### Exercise objective:
The required output is the block of lines from the line with "Model this scene" to the line with "from mathutils import Vector, Matrix", endpoints included and pictures omitted.

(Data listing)
# # # # # # #
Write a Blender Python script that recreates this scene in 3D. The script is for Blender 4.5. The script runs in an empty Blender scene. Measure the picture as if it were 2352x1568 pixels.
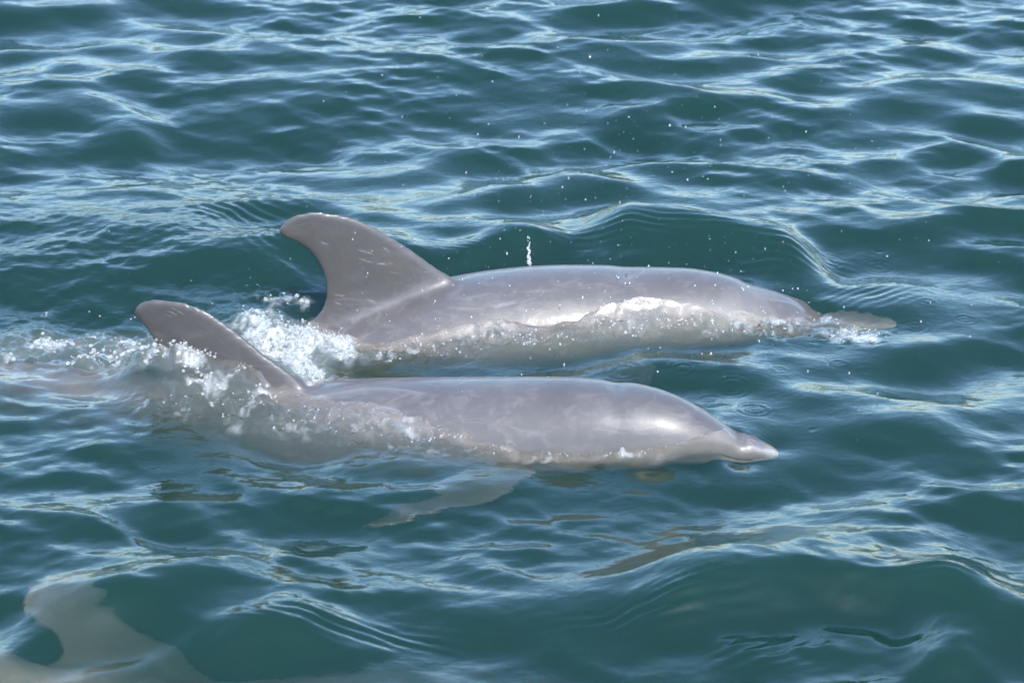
import bpy, bmesh, math, random
import numpy as np
from mathutils import Vector
from mathutils.bvhtree import BVHTree

random.seed(7)
RNG = np.random.default_rng(11)
sc = bpy.context.scene
col = sc.collection
R = math.radians

# ------------------------------------------------------------------ camera, sky, sun, exposure
PHI = R(24.0)                      # how far the lens looks down
DIST = 7.0                         # metres to the middle of the picture
HALF = 1.075 / 7.0                 # tangent of half the horizontal field of view
CAM = np.array([0.0, -DIST * math.cos(PHI), DIST * math.sin(PHI)])
cam_d = bpy.data.cameras.new('camera')
cam = bpy.data.objects.new('camera', cam_d)
col.objects.link(cam)
cam.location = CAM
cam.rotation_euler = (math.pi / 2 - PHI, 0, 0)
cam_d.sensor_width = 36.0
cam_d.lens = 18.0 / HALF
cam_d.clip_end = 3000
cam_d.dof.use_dof = True
cam_d.dof.focus_distance = 6.85
cam_d.dof.aperture_fstop = 9.0
sc.camera = cam

SUN_EL, SUN_AZ = R(56), R(172)     # azimuth clockwise from +y (away from the camera)
world = bpy.data.worlds.new('World')
sc.world = world
world.use_nodes = True
wnt = world.node_tree
sky = wnt.nodes.new('ShaderNodeTexSky')
sky.sky_type = 'NISHITA'
sky.sun_disc = False
sky.sun_elevation = SUN_EL
sky.sun_rotation = SUN_AZ
sky.air_density = 1.4
sky.dust_density = 0.8
sky.ozone_density = 7.0
wnt.links.new(sky.outputs[0], wnt.nodes['Background'].inputs[0])
wnt.nodes['Background'].inputs[1].default_value = 0.15
sun_d = bpy.data.lights.new('sun', 'SUN')
sun_d.energy = 2.7
sun_d.angle = R(0.53)
sun_d.color = (1.0, 0.95, 0.88)
sun = bpy.data.objects.new('sun', sun_d)
col.objects.link(sun)
sdir = Vector((math.sin(SUN_AZ) * math.cos(SUN_EL), math.cos(SUN_AZ) * math.cos(SUN_EL), math.sin(SUN_EL)))
sun.rotation_euler = sdir.to_track_quat('Z', 'Y').to_euler()
sc.view_settings.view_transform = 'Standard'
sc.view_settings.look = 'None'
sc.view_settings.exposure = 1.85
sc.view_settings.gamma = 1.0
sc.view_settings.use_curve_mapping = False
sc.cycles.use_denoising = True
sc.cycles.max_bounces = 14
sc.cycles.transmission_bounces = 10
sc.cycles.glossy_bounces = 5
sc.cycles.volume_bounces = 3
sc.cycles.transparent_max_bounces = 24
sc.cycles.sample_clamp_indirect = 6.0

# ------------------------------------------------------------------ helpers
def ray(px, py):
    """direction through a point of the photograph (on its 2352 x 1568 grid)"""
    u = (px - 1176.0) / 1176.0 * HALF
    v = (784.0 - py) / 1176.0 * HALF
    f = np.array([0, math.cos(PHI), -math.sin(PHI)])
    up = np.array([0, math.sin(PHI), math.cos(PHI)])
    return f + np.array([1.0, 0, 0]) * u + up * v

YAW = {}                           # mid planes that are turned about the vertical: y0 -> (slope, x where y = y0)
def on_plane_y(px, py, y0):
    d = ray(px, py)
    k, xr = YAW.get(y0, (0.0, 0.0))
    t = (y0 - k * xr - CAM[1] + k * CAM[0]) / (d[1] - k * d[0])
    return CAM + d * t

def on_water(px, py, z=0.0):
    d = ray(px, py)
    t = (z - CAM[2]) / d[2]
    return CAM + d * t

def pchip(xs, ys, q):
    xs = np.asarray(xs, float); ys = np.asarray(ys, float); q = np.asarray(q, float)
    h = np.diff(xs); dl = np.diff(ys) / h
    m = np.zeros_like(ys)
    m[0], m[-1] = dl[0], dl[-1]
    for i in range(1, len(xs) - 1):
        if dl[i - 1] * dl[i] > 0:
            w1, w2 = 2 * h[i] + h[i - 1], h[i] + 2 * h[i - 1]
            m[i] = (w1 + w2) / (w1 / dl[i - 1] + w2 / dl[i])
    i = np.clip(np.searchsorted(xs, q) - 1, 0, len(xs) - 2)
    t = np.clip((q - xs[i]) / h[i], 0, 1)
    return ((2*t**3 - 3*t**2 + 1) * ys[i] + (t**3 - 2*t**2 + t) * h[i] * m[i]
            + (-2*t**3 + 3*t**2) * ys[i + 1] + (t**3 - t**2) * h[i] * m[i + 1])

def vnoise(x, y, seed=0):
    """smooth value noise, about -1..1, one cell per unit"""
    xi = np.floor(x).astype(np.int64); yi = np.floor(y).astype(np.int64)
    fx = (x - xi); fy = (y - yi)
    fx = fx * fx * fx * (fx * (fx * 6 - 15) + 10); fy = fy * fy * fy * (fy * (fy * 6 - 15) + 10)
    def hsh(a, b):
        h = (a * 374761393 + b * 668265263 + seed * 974634777) & 0xffffffff
        h = ((h ^ (h >> 13)) * 1274126177) & 0xffffffff
        h = ((h ^ (h >> 16)) * 2246822519) & 0xffffffff
        return ((h ^ (h >> 15)) & 0xffff) / 32767.5 - 1.0
    a = hsh(xi, yi); b = hsh(xi + 1, yi); c = hsh(xi, yi + 1); d = hsh(xi + 1, yi + 1)
    return (a * (1 - fx) + b * fx) * (1 - fy) + (c * (1 - fx) + d * fx) * fy

def fbm(x, y, seed=0, octs=4, gain=0.5, lac=2.03):
    s = np.zeros_like(x); a = 1.0; f = 1.0
    for o in range(octs):
        s += a * vnoise(x * f + 17.3 * o, y * f - 9.1 * o, seed + o)
        a *= gain; f *= lac
    return s

def new_mat(name):
    m = bpy.data.materials.new(name)
    m.use_nodes = True
    nt = m.node_tree
    nt.nodes.clear()
    out = nt.nodes.new('ShaderNodeOutputMaterial')
    return m, nt, out

def mesh_from_arrays(name, v, quads):
    me = bpy.data.meshes.new(name)
    v = np.asarray(v, np.float32); quads = np.asarray(quads, np.int32)
    n = quads.shape[1]
    me.vertices.add(len(v)); me.vertices.foreach_set('co', v.ravel())
    me.loops.add(quads.size); me.loops.foreach_set('vertex_index', quads.ravel())
    me.polygons.add(len(quads))
    me.polygons.foreach_set('loop_start', np.arange(0, quads.size, n, dtype=np.int32))
    me.polygons.foreach_set('use_smooth', np.ones(len(quads), bool))
    me.update(calc_edges=True)
    me.validate()
    return me

def tag(o, label=None, cat=None, group=None, kind=None):
    if label: o['label'] = label
    if cat: o['category'] = cat
    if group: o['group'] = group
    if kind: o['kind'] = kind
    return o

# ------------------------------------------------------------------ dolphins: geometry
PROF_T = [0, .006, .02, .036, .046, .058, .075, .10, .13, .17, .22, .30, .40, .50, .60, .70, .80, .88, .95, 1.0]
PROF_B = [.012, .023, .032, .040, .049, .063, .080, .097, .116, .134, .153, .178, .192, .184, .155, .115, .075, .048, .026, .010]
PROF_A = [.015, .028, .037, .045, .055, .068, .082, .098, .114, .130, .147, .170, .184, .166, .128, .084, .048, .028, .020, .010]

def loft(rings):
    """closed quad tube through rings of equal length, ends capped to a point"""
    rings = [np.asarray(r) for r in rings]
    n = len(rings[0])
    v = np.vstack(rings + [rings[0].mean(0)[None], rings[-1].mean(0)[None]])
    f = []
    for i in range(len(rings) - 1):
        for k in range(n):
            f.append((i*n + k, i*n + (k+1) % n, (i+1)*n + (k+1) % n, (i+1)*n + k))
    c0, c1 = len(v) - 2, len(v) - 1
    for k in range(n):
        f.append((c0, (k+1) % n, k)); m = (len(rings)-1)*n
        f.append((c1, m + k, m + (k+1) % n))
    return v.tolist(), f

def resample(pts, n):
    pts = np.asarray(pts, float)
    d = np.r_[0, np.cumsum(np.linalg.norm(np.diff(pts, axis=0), axis=1))]
    q = np.linspace(0, d[-1], n)
    return np.stack([pchip(d, pts[:, k], q) for k in range(pts.shape[1])], 1)

def fin_loft(lead, trail, y0, thick, nsec=34, normal=np.array([0, 1.0, 0])):
    """a fin between a leading and a trailing edge curve (3-D, root to tip); airfoil sections across"""
    L = resample(lead, nsec); T = resample(trail, nsec)
    rings = []
    m = 18
    for i in range(nsec):
        chord = T[i] - L[i]
        c = np.linalg.norm(chord) + 1e-6
        s = i / (nsec - 1)
        th = max(0.0095, thick * c * (1 - .25 * s))
        th = min(th, 0.9 * c + .004)
        ring = []
        for sgn in (1, -1):
            us = np.linspace(0, 1, m, endpoint=False) if sgn > 0 else np.linspace(1, 0, m, endpoint=False)
            us = .5 - .5 * np.cos(math.pi * us)
            for u in us:
                prof = 2.6 * (math.sqrt(max(u, 0)) * .55 * (1 - u) ** .75 + .02 * (1 - abs(2*u - 1)))
                ring.append(L[i] + chord * u + normal * sgn * (.5 * th * prof + .0022))
        rings.append(np.array(ring))
    return loft(rings)

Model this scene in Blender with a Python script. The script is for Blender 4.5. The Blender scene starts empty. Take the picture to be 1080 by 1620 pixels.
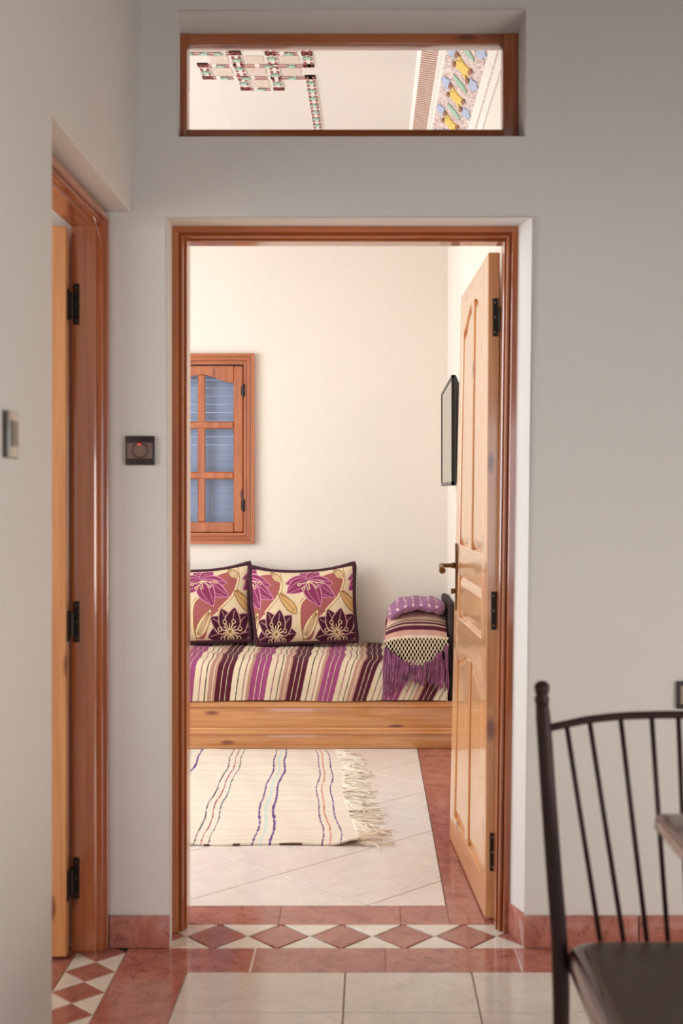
import bpy, bmesh, math, random
import numpy as np
from mathutils import Vector, Matrix

random.seed(7)
RNG = np.random.default_rng(11)
S = bpy.context.scene
COL = S.collection
PI = math.pi

# ------------------------------------------------------------------ camera
F = 1980.0                      # focal length in pixels of the 1080x1620 frame
CH = 1.31                       # eye height
VX, VY = 585.0, 775.0           # vanishing point of the depth lines
cd = bpy.data.cameras.new('camera')
cd.sensor_width = 36.0
cd.sensor_fit = 'AUTO'
cd.lens = F / 1620.0 * 36.0
cd.shift_x = (540.0 - VX) / 1620.0
cd.shift_y = -(810.0 - VY) / 1620.0
cd.clip_start = 0.05
cd.dof.use_dof = True
cd.dof.focus_distance = 6.2
cd.dof.aperture_fstop = 3.6
cam = bpy.data.objects.new('camera', cd)
cam.location = (0, 0, CH)
cam.rotation_euler = (PI / 2, 0, 0)
COL.objects.link(cam)
S.camera = cam

# ------------------------------------------------------------------ world, lights, exposure
S.view_settings.view_transform = 'Standard'
S.view_settings.look = 'None'
S.view_settings.exposure = 0.0
S.view_settings.gamma = 1.0
S.view_settings.use_curve_mapping = False
W = bpy.data.worlds.new('sky')
S.world = W
W.use_nodes = True
wn = W.node_tree.nodes
wn['Background'].inputs['Color'].default_value = (0.62, 0.78, 1.0, 1)
wn['Background'].inputs['Strength'].default_value = 1.0


def area(name, loc, rot, sx, sy, power, color):
    l = bpy.data.lights.new(name, 'AREA')
    l.shape = 'RECTANGLE'
    l.size = sx
    l.size_y = sy
    l.energy = power
    l.color = color
    o = bpy.data.objects.new(name, l)
    o.location = loc
    o.rotation_euler = rot
    COL.objects.link(o)
    return o


# daylight entering by the windows of the three rooms (all outside the frame; the hall's right one is added)
FAR_P, HALL_P, HALL_R, HALL_E, LEFT_P = 77, 102, 22, 95, 42
area('salon_window_daylight', (-2.62, 5.25, 1.65), (0, -PI / 2, 0), 1.6, 2.2, FAR_P, (0.91, 0.965, 1.0))
area('hall_window_daylight', (-2.97, -0.2, 1.05), (0, -PI / 2 + 0.75, 0), 1.7, 2.0, HALL_P, (0.66, 0.85, 1.0))
area('hall_rear_window_daylight', (1.0, -2.45, 1.2), (PI / 2 - 0.75, 0, 0), 2.2, 1.7, HALL_R, (0.86, 0.94, 1.0))
area('hall_right_added_fill', (3.07, 0.6, 1.0), (0, PI / 2 - 0.8, 0), 1.5, 2.2, HALL_E, (1.0, 0.90, 0.80))  # added light from the right to brighten the left wall
area('left_room_window_daylight', (-2.97, 2.4, 1.6), (0, -PI / 2, 0), 1.3, 1.0, LEFT_P, (1.0, 0.96, 0.92))


# ------------------------------------------------------------------ helpers
def PX(px, Y): return (px - VX) * Y / F
def PZ(py, Y): return CH - (py - VY) * Y / F


def lin(c):
    def f(v):
        v /= 255.0
        return v / 12.92 if v <= 0.04045 else ((v + 0.055) / 1.055) ** 2.4
    return tuple(f(v) for v in c) + (1.0,)


WL = {}


def empty(name, loc, label=None, cat=None, group=None, kind=None):
    o = bpy.data.objects.new(name, None)
    o.location = loc
    o.empty_display_size = 0.05
    COL.objects.link(o)
    WL[o.name] = Vector(loc)
    tag(o, label, cat, group, kind)
    return o


def tag(o, label=None, cat=None, group=None, kind=None):
    if label: o['label'] = label
    if cat: o['category'] = cat
    if group: o['group'] = group
    if kind: o['kind'] = kind
    return o


def link(name, me, loc, parent=None):
    o = bpy.data.objects.new(name, me)
    COL.objects.link(o)
    WL[o.name] = Vector(loc)
    if parent is not None:
        o.parent = parent
        o.location = Vector(loc) - WL[parent.name]
    else:
        o.location = loc
    return o


def finish(me, mats, smooth):
    if not isinstance(mats, (list, tuple)): mats = [mats]
    for m in mats: me.materials.append(m)
    if smooth is True:
        for p in me.polygons: p.use_smooth = True
    elif smooth:
        me.shade_smooth() if hasattr(me, 'shade_smooth') else None
        me.set_sharp_from_angle(angle=math.radians(smooth))


def obj(name, bm, mats, parent=None, smooth=35, base=False):
    """bm in WORLD coordinates -> an object with its origin at its centre (base: bottom centre)"""
    bmesh.ops.recalc_face_normals(bm, faces=bm.faces)
    co = np.array([v.co for v in bm.verts])
    mn, mx = co.min(0), co.max(0)
    c = Vector(((mn + mx) / 2).tolist())
    if base or parent is None: c.z = mn[2]
    bmesh.ops.translate(bm, verts=bm.verts, vec=-c)
    me = bpy.data.meshes.new(name)
    bm.to_mesh(me)
    bm.free()
    finish(me, mats, smooth)
    return link(name, me, c, parent)


def grid_obj(name, P, colors, mats, parent=None, wrap_u=False, wrap_v=False, smooth=True, solid=0):
    """P: (nu,nv,3) world points"""
    nu, nv = P.shape[:2]
    co = P.reshape(-1, 3)
    mn, mx = co.min(0), co.max(0)
    c = (mn + mx) / 2
    if parent is None: c[2] = mn[2]
    iu = np.arange(nu if wrap_u else nu - 1)
    iv = np.arange(nv if wrap_v else nv - 1)
    A, B = np.meshgrid(iu, iv, indexing='ij')
    A2, B2 = (A + 1) % nu, (B + 1) % nv
    q = np.stack([A * nv + B, A2 * nv + B, A2 * nv + B2, A * nv + B2], -1).reshape(-1, 4)
    me = bpy.data.meshes.new(name)
    me.from_pydata((co - c).tolist(), [], q.tolist())
    if colors is not None:
        at = me.color_attributes.new('Col', 'FLOAT_COLOR', 'POINT')
        cc = np.ones((len(co), 4), dtype=np.float32)
        cc[:, :3] = colors.reshape(-1, colors.shape[-1])[:, :3]
        at.data.foreach_set('color', cc.ravel())
    me.update()
    finish(me, mats, smooth)
    o = link(name, me, Vector(c.tolist()), parent)
    if solid:
        m = o.modifiers.new('thickness', 'SOLIDIFY')
        m.thickness = solid
        m.offset = -1
    return o


def box(bm, x0, x1, y0, y1, z0, z1, bevel=0.0, seg=2):
    b = bmesh.new()
    bmesh.ops.create_cube(b, size=1.0)
    for v in b.verts:
        v.co = Vector(((x0 + x1) / 2 + v.co.x * (x1 - x0), (y0 + y1) / 2 + v.co.y * (y1 - y0), (z0 + z1) / 2 + v.co.z * (z1 - z0)))
    if bevel: bmesh.ops.bevel(b, geom=b.edges[:], offset=bevel, segments=seg, profile=0.5, affect='EDGES')
    join(bm, b)
    return bm


def join(bm, b):
    me = bpy.data.meshes.new('tmp')
    b.to_mesh(me)
    b.free()
    bm.from_mesh(me)
    bpy.data.meshes.remove(me)


def mkbox(*a, **k): return box(bmesh.new(), *a, **k)


def prism(poly, f, t0, t1, bevel=0.0, seg=2, bm=None):
    """poly: 2-D points; f(a,b,t) -> world"""
    b = bmesh.new()
    lo = [b.verts.new(f(p[0], p[1], t0)) for p in poly]
    hi = [b.verts.new(f(p[0], p[1], t1)) for p in poly]
    b.faces.new(lo)
    b.faces.new(hi)
    n = len(poly)
    for i in range(n): b.faces.new((lo[i], lo[(i + 1) % n], hi[(i + 1) % n], hi[i]))
    bmesh.ops.recalc_face_normals(b, faces=b.faces)
    if bevel: bmesh.ops.bevel(b, geom=b.edges[:], offset=bevel, segments=seg, profile=0.5, affect='EDGES')
    if bm is None: return b
    join(bm, b)
    return bm


def tube(bm, pts, r, seg=8, closed=False, flat=1.0):
    pts = [Vector(p) for p in pts]
    n = len(pts)
    rs = r if isinstance(r, (list, tuple)) else [r] * n
    nrm = None
    rings = []
    for i in range(n):
        if closed: t = pts[(i + 1) % n] - pts[i - 1]
        else: t = pts[min(i + 1, n - 1)] - pts[max(i - 1, 0)]
        t = t.normalized() if t.length > 1e-9 else Vector((0, 0, 1))
        if nrm is None:
            up = Vector((0, 0, 1)) if abs(t.z) < 0.9 else Vector((1, 0, 0))
            nrm = t.cross(up).normalized()
        else:
            nrm = (nrm - t * nrm.dot(t)).normalized()
        bi = t.cross(nrm)
        rings.append([bm.verts.new(pts[i] + rs[i] * (math.cos(2 * PI * k / seg) * nrm + flat * math.sin(2 * PI * k / seg) * bi)) for k in range(seg)])
    for i in range(n if closed else n - 1):
        a, b = rings[i], rings[(i + 1) % n]
        for k in range(seg): bm.faces.new((a[k], a[(k + 1) % seg], b[(k + 1) % seg], b[k]))
    if not closed:
        bm.faces.new(rings[0])
        bm.faces.new(rings[-1])
    return bm


def lathe(bm, prof, c, seg=20, axis='Z'):
    """prof (r,h) along axis from c"""
    rings = []
    for r, h in prof:
        ring = []
        for k in range(seg):
            a = 2 * PI * k / seg
            p = {'Z': (r * math.cos(a), r * math.sin(a), h), 'Y': (r * math.cos(a), h, r * math.sin(a)), 'X': (h, r * math.cos(a), r * math.sin(a))}[axis]
            ring.append(bm.verts.new(Vector(c) + Vector(p)))
        rings.append(ring)
    for a, b in zip(rings, rings[1:]):
        for k in range(seg): bm.faces.new((a[k], a[(k + 1) % seg], b[(k + 1) % seg], b[k]))
    bm.faces.new(rings[0])
    bm.faces.new(rings[-1])
    return bm


def spline(pts, n):
    """Catmull-Rom through points"""
    P = [np.array(p, float) for p in pts]
    P = [2 * P[0] - P[1]] + P + [2 * P[-1] - P[-2]]
    out = []
    m = len(P) - 3
    for i in range(n):
        t = i / (n - 1) * m
        k = min(int(t), m - 1)
        t -= k
        a, b, c, d = P[k:k + 4]
        out.append(0.5 * ((2 * b) + (c - a) * t + (2 * a - 5 * b + 4 * c - d) * t * t + (3 * b - a - 3 * c + d) * t ** 3))
    return np.array(out)


# ------------------------------------------------------------------ materials
def new_mat(name):
    m = bpy.data.materials.new(name)
    m.use_nodes = True
    nt = m.node_tree
    return m, nt, nt.nodes['Principled BSDF']


def N(nt, kind, **inp):
    n = nt.nodes.new(kind)
    for k, v in inp.items():
        if k in n.inputs: n.inputs[k].default_value = v
        else: setattr(n, k, v)
    return n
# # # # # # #
### Solution below:
Model this scene in Blender with a Python script. The script is for Blender 4.5. The Blender scene starts empty. Take the picture to be 1080 by 1620 pixels.
import bpy, bmesh, math, random
import numpy as np
from mathutils import Vector, Matrix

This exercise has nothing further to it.